Goal of the exercise:
Omit any picture, and return the remaining data exactly as written.

Information provided:
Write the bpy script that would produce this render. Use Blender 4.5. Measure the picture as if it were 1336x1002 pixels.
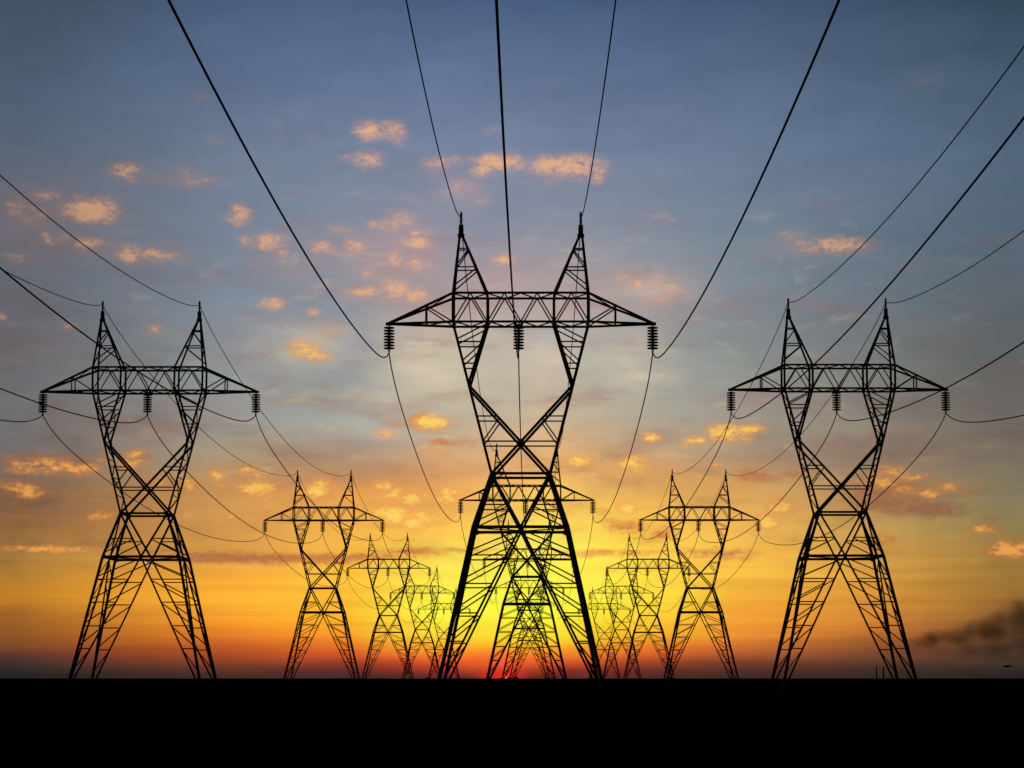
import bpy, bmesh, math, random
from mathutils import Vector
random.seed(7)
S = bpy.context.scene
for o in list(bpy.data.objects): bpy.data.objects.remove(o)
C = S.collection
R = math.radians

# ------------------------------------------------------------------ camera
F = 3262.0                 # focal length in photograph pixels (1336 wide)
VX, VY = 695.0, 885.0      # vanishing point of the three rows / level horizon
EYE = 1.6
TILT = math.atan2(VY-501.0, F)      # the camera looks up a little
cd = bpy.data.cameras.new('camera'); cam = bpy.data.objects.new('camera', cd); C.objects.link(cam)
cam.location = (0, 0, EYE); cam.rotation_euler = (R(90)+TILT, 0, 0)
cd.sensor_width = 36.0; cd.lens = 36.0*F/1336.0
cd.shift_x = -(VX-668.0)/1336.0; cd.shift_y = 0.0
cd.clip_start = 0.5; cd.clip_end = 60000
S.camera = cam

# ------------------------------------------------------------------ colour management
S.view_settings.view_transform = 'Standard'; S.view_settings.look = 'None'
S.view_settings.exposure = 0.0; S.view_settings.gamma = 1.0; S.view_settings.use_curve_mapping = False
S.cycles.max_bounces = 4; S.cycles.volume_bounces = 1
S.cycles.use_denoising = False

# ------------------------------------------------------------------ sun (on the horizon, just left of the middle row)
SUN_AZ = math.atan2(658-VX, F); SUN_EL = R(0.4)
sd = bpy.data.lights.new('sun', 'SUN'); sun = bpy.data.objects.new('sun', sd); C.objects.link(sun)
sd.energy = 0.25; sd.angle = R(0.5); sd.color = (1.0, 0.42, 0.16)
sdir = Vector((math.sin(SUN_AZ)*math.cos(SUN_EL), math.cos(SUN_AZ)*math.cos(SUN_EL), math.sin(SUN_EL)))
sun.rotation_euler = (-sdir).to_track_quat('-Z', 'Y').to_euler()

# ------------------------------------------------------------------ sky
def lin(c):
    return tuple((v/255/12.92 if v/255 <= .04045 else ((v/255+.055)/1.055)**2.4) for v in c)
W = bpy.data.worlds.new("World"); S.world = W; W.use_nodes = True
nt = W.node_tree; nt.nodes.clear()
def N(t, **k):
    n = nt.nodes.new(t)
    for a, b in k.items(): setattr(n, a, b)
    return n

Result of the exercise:
Write the bpy script that would produce this render. Use Blender 4.5. Measure the picture as if it were 1336x1002 pixels.
import bpy, bmesh, math, random
from mathutils import Vector
random.seed(7)
S = bpy.context.scene
for o in list(bpy.data.objects): bpy.data.objects.remove(o)
C = S.collection
R = math.radians

# ------------------------------------------------------------------ camera
F = 3262.0                 # focal length in photograph pixels (1336 wide)
VX, VY = 695.0, 885.0      # vanishing point of the three rows / level horizon
EYE = 1.6
TILT = math.atan2(VY-501.0, F)      # the camera looks up a little
cd = bpy.data.cameras.new('camera'); cam = bpy.data.objects.new('camera', cd); C.objects.link(cam)
cam.location = (0, 0, EYE); cam.rotation_euler = (R(90)+TILT, 0, 0)
cd.sensor_width = 36.0; cd.lens = 36.0*F/1336.0
cd.shift_x = -(VX-668.0)/1336.0; cd.shift_y = 0.0
cd.clip_start = 0.5; cd.clip_end = 60000
S.camera = cam

# ------------------------------------------------------------------ colour management
S.view_settings.view_transform = 'Standard'; S.view_settings.look = 'None'
S.view_settings.exposure = 0.0; S.view_settings.gamma = 1.0; S.view_settings.use_curve_mapping = False
S.cycles.max_bounces = 4; S.cycles.volume_bounces = 1
S.cycles.use_denoising = False

# ------------------------------------------------------------------ sun (on the horizon, just left of the middle row)
SUN_AZ = math.atan2(658-VX, F); SUN_EL = R(0.4)
sd = bpy.data.lights.new('sun', 'SUN'); sun = bpy.data.objects.new('sun', sd); C.objects.link(sun)
sd.energy = 0.25; sd.angle = R(0.5); sd.color = (1.0, 0.42, 0.16)
sdir = Vector((math.sin(SUN_AZ)*math.cos(SUN_EL), math.cos(SUN_AZ)*math.cos(SUN_EL), math.sin(SUN_EL)))
sun.rotation_euler = (-sdir).to_track_quat('-Z', 'Y').to_euler()

# ------------------------------------------------------------------ sky
def lin(c):
    return tuple((v/255/12.92 if v/255 <= .04045 else ((v/255+.055)/1.055)**2.4) for v in c)
W = bpy.data.worlds.new("World"); S.world = W; W.use_nodes = True
nt = W.node_tree; nt.nodes.clear()
def N(t, **k):
    n = nt.nodes.new(t)
    for a, b in k.items(): setattr(n, a, b)
    return n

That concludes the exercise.